Psalm 116:17: “I will offer to You the sacrifice of thanksgiving, / And will call upon the name of the LORD.”

May 1st, 2024 by Pastor Ed in devotional

David was careful to thank God even though it was a sacrifice for him to do so. Being thankful is so easy when the sun is shining down on us and so difficult when the storms of life are raging all around us. It is especially hard to thank God when He is disciplining us because we have tried to run from Him. Jonah offered an almost identical prayer in Jonah 2:9, when he gratefully thanked the Lord, even though God had not yet rescued him from the belly of the fish: “But I will sacrifice to You / With the voice of thanksgiving.” In fact, it was immediately following that prayer that God had the fish spit Jonah up onto dry land near Nineveh.
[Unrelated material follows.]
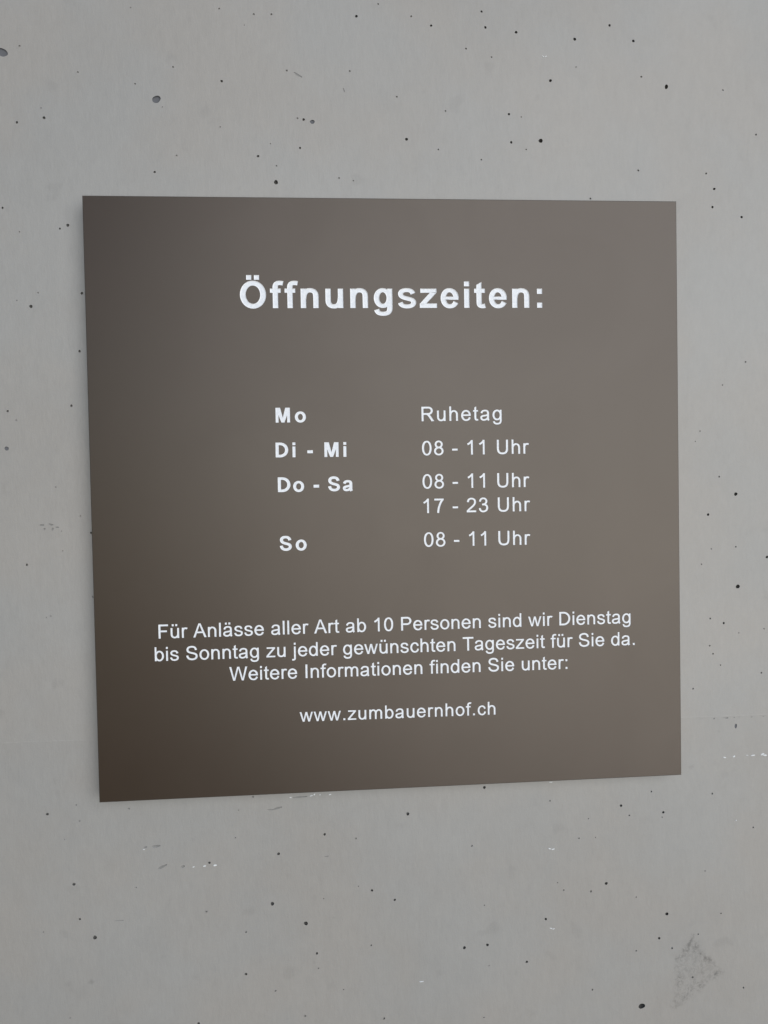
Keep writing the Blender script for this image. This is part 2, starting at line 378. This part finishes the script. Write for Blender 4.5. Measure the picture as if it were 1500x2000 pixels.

Both David and Jonah learned lessons the hard way in life. When we try to run and escape from God, we only bring heartache and disaster onto our own heads.

D. L. Moody, in the late 1800’s, used to tell this story from his visit to the highlands of Scotland:

Doctor Andrew Bonar told me how, in the Highlands of Scotland, often a sheep would wander off into the rocks and get into places they couldn’t get out of. The grass on these mountains is very sweet and the sheep like it, and they will jump down 10 or 12 feet, and then they can’t jump back again, and the shepherd hears them bleating in distress. They may be there for days, until they have eaten all the grass, and he will wait until they are so faint they cannot stand, and then they put a rope around him and he will go over there and pull that sheep up out of the jaws of death. Why don’t they go down there when the sheep first get there? I asked. “Ah!” he said, “they are so very foolish they would dash right over the precipice and be killed if they did!” And that is the way with men, they won’t go back to God until they have no friends and have lost everything.

“LORD, we are thankful to You for Your salvation and we do call on your name for rescue from sin today.”